# TO BE DONE
Without including any pictures, write out the listing below exactly.

# DATASET SECTION
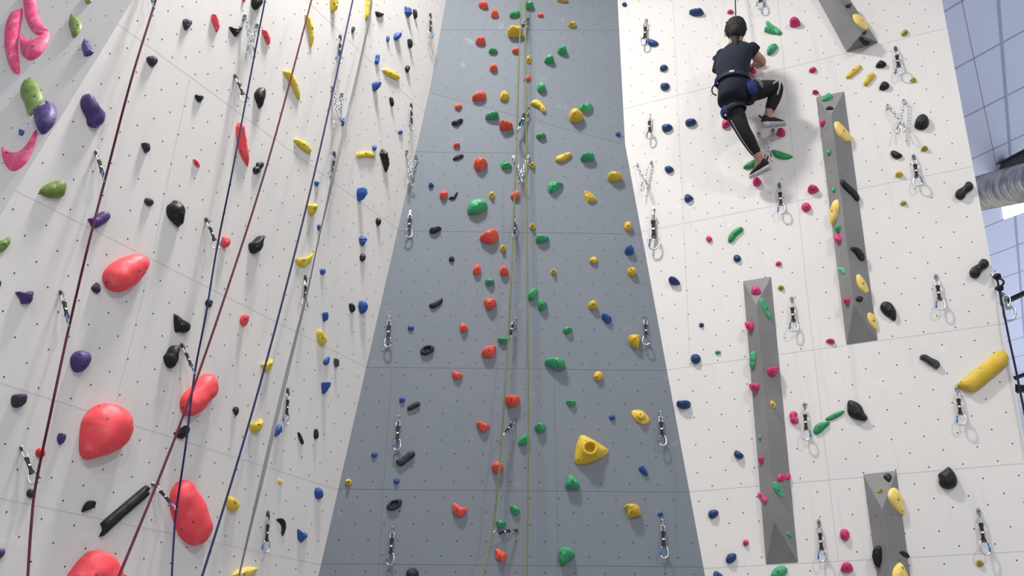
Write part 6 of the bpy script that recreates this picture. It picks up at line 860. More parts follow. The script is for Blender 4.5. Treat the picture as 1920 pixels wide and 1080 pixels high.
class MB:
    def __init__(s): s.v, s.f, s.m = [], [], []
    def add(s, V, F, mi=0):
        k = len(s.v); s.v += [tuple(x) for x in V]; s.f += [tuple(i + k for i in f) for f in F]; s.m += [mi] * len(F)
    def box(s, c, d, R=None, mi=0):
        P = np.array([(x, y, z) for x in (-.5, .5) for y in (-.5, .5) for z in (-.5, .5)]) * np.array(d)
        if R is not None: P = P @ np.array(R).T
        s.add(P + np.array(c), [(0, 1, 3, 2), (4, 6, 7, 5), (0, 4, 5, 1), (2, 3, 7, 6), (0, 2, 6, 4), (1, 5, 7, 3)], mi)
    def tube(s, pts, r, n=8, closed=False, mi=0, caps=True, flat=1., ref=None):
        P = np.array(pts, float); m = len(P); rr = np.broadcast_to(np.array(r, float), (m,))
        t = (np.roll(P, -1, 0) - np.roll(P, 1, 0)) if closed else np.gradient(P, axis=0)
        t /= np.linalg.norm(t, axis=1)[:, None] + 1e-12
        a = np.array(ref if ref is not None else ([0, 0, 1.] if abs(t[0][2]) < .8 else [1., 0, 0]))
        V = []
        for i in range(m):
            a = a - (a @ t[i]) * t[i]; a = a / (np.linalg.norm(a) + 1e-12); b = np.cross(t[i], a)
            for k in range(n):
                q = 2 * math.pi * k / n; V.append(P[i] + rr[i] * (math.cos(q) * a + flat * math.sin(q) * b))
        F = []
        for i in range(m if closed else m - 1):
            j = (i + 1) % m
            for k in range(n): F.append((i * n + k, i * n + (k + 1) % n, j * n + (k + 1) % n, j * n + k))
        if not closed and caps: F += [tuple(range(n))[::-1], tuple((m - 1) * n + k for k in range(n))]
        s.add(V, F, mi)
    def prism(s, poly, z0, z1, mi=0):
        n = len(poly); V = [(x, y, z0) for x, y in poly] + [(x, y, z1) for x, y in poly]
        F = [tuple(range(n))[::-1], tuple(range(n, 2 * n))] + [(i, (i + 1) % n, n + (i + 1) % n, n + i) for i in range(n)]
        s.add(V, F, mi)
    def ellipsoid(s, c, r, R=None, nu=16, nv=10, mi=0):
        V = []
        for j in range(nv + 1):
            p = math.pi * j / nv
            for i in range(nu):
                q = 2 * math.pi * i / nu; V.append((math.sin(p) * math.cos(q) * r[0], math.sin(p) * math.sin(q) * r[1], math.cos(p) * r[2]))
        V = np.array(V)
        if R is not None: V = V @ np.array(R).T
        F = [(j * nu + i, (j + 1) * nu + i, (j + 1) * nu + (i + 1) % nu, j * nu + (i + 1) % nu) for j in range(nv) for i in range(nu)]
        s.add(V + np.array(c), F, mi)
    def loft(s, rings, mi=0, caps=True):
        n = len(rings[0]); V = [p for r in rings for p in r]; F = []
        for j in range(len(rings) - 1):
            for k in range(n): F.append((j * n + k, j * n + (k + 1) % n, (j + 1) * n + (k + 1) % n, (j + 1) * n + k))
        if caps: F += [tuple(range(n))[::-1], tuple((len(rings) - 1) * n + k for k in range(n))]
        s.add(V, F, mi)
    def build(s, name, material, parent=None, smooth=False, matrix=None, mats=None):
        return obj(name, s.v, s.f, material, parent, smooth, matrix, mats, s.m if mats else None)

def spline(P, k=8):
    P = np.array(P, float); m = len(P); out = []
    for i in range(m - 1):
        a, b, c, d = P[max(i - 1, 0)], P[i], P[i + 1], P[min(i + 2, m - 1)]
        for t in np.linspace(0, 1, k, endpoint=False):
            out.append(.5 * (2 * b + (c - a) * t + (2 * a - 5 * b + 4 * c - d) * t * t + (3 * b - a - 3 * c + d) * t ** 3))
    out.append(P[-1]); return np.array(out)

def frame_matrix(k, u=0., v=0., h=0.):
    p, hh, up, out = (np.array(x) for x in FRAMES[k])
    q = p + u * hh + v * up + h * out
    return Matrix(((hh[0], up[0], out[0], q[0]), (hh[1], up[1], out[1], q[1]), (hh[2], up[2], out[2], q[2]), (0, 0, 0, 1)))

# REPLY
Write part 6 of the bpy script that recreates this picture. It picks up at line 860. More parts follow. The script is for Blender 4.5. Treat the picture as 1920 pixels wide and 1080 pixels high.
class MB:
    def __init__(s): s.v, s.f, s.m = [], [], []
    def add(s, V, F, mi=0):
        k = len(s.v); s.v += [tuple(x) for x in V]; s.f += [tuple(i + k for i in f) for f in F]; s.m += [mi] * len(F)
    def box(s, c, d, R=None, mi=0):
        P = np.array([(x, y, z) for x in (-.5, .5) for y in (-.5, .5) for z in (-.5, .5)]) * np.array(d)
        if R is not None: P = P @ np.array(R).T
        s.add(P + np.array(c), [(0, 1, 3, 2), (4, 6, 7, 5), (0, 4, 5, 1), (2, 3, 7, 6), (0, 2, 6, 4), (1, 5, 7, 3)], mi)
    def tube(s, pts, r, n=8, closed=False, mi=0, caps=True, flat=1., ref=None):
        P = np.array(pts, float); m = len(P); rr = np.broadcast_to(np.array(r, float), (m,))
        t = (np.roll(P, -1, 0) - np.roll(P, 1, 0)) if closed else np.gradient(P, axis=0)
        t /= np.linalg.norm(t, axis=1)[:, None] + 1e-12
        a = np.array(ref if ref is not None else ([0, 0, 1.] if abs(t[0][2]) < .8 else [1., 0, 0]))
        V = []
        for i in range(m):
            a = a - (a @ t[i]) * t[i]; a = a / (np.linalg.norm(a) + 1e-12); b = np.cross(t[i], a)
            for k in range(n):
                q = 2 * math.pi * k / n; V.append(P[i] + rr[i] * (math.cos(q) * a + flat * math.sin(q) * b))
        F = []
        for i in range(m if closed else m - 1):
            j = (i + 1) % m
            for k in range(n): F.append((i * n + k, i * n + (k + 1) % n, j * n + (k + 1) % n, j * n + k))
        if not closed and caps: F += [tuple(range(n))[::-1], tuple((m - 1) * n + k for k in range(n))]
        s.add(V, F, mi)
    def prism(s, poly, z0, z1, mi=0):
        n = len(poly); V = [(x, y, z0) for x, y in poly] + [(x, y, z1) for x, y in poly]
        F = [tuple(range(n))[::-1], tuple(range(n, 2 * n))] + [(i, (i + 1) % n, n + (i + 1) % n, n + i) for i in range(n)]
        s.add(V, F, mi)
    def ellipsoid(s, c, r, R=None, nu=16, nv=10, mi=0):
        V = []
        for j in range(nv + 1):
            p = math.pi * j / nv
            for i in range(nu):
                q = 2 * math.pi * i / nu; V.append((math.sin(p) * math.cos(q) * r[0], math.sin(p) * math.sin(q) * r[1], math.cos(p) * r[2]))
        V = np.array(V)
        if R is not None: V = V @ np.array(R).T
        F = [(j * nu + i, (j + 1) * nu + i, (j + 1) * nu + (i + 1) % nu, j * nu + (i + 1) % nu) for j in range(nv) for i in range(nu)]
        s.add(V + np.array(c), F, mi)
    def loft(s, rings, mi=0, caps=True):
        n = len(rings[0]); V = [p for r in rings for p in r]; F = []
        for j in range(len(rings) - 1):
            for k in range(n): F.append((j * n + k, j * n + (k + 1) % n, (j + 1) * n + (k + 1) % n, (j + 1) * n + k))
        if caps: F += [tuple(range(n))[::-1], tuple((len(rings) - 1) * n + k for k in range(n))]
        s.add(V, F, mi)
    def build(s, name, material, parent=None, smooth=False, matrix=None, mats=None):
        return obj(name, s.v, s.f, material, parent, smooth, matrix, mats, s.m if mats else None)

def spline(P, k=8):
    P = np.array(P, float); m = len(P); out = []
    for i in range(m - 1):
        a, b, c, d = P[max(i - 1, 0)], P[i], P[i + 1], P[min(i + 2, m - 1)]
        for t in np.linspace(0, 1, k, endpoint=False):
            out.append(.5 * (2 * b + (c - a) * t + (2 * a - 5 * b + 4 * c - d) * t * t + (3 * b - a - 3 * c + d) * t ** 3))
    out.append(P[-1]); return np.array(out)

def frame_matrix(k, u=0., v=0., h=0.):
    p, hh, up, out = (np.array(x) for x in FRAMES[k])
    q = p + u * hh + v * up + h * out
    return Matrix(((hh[0], up[0], out[0], q[0]), (hh[1], up[1], out[1], q[1]), (hh[2], up[2], out[2], q[2]), (0, 0, 0, 1)))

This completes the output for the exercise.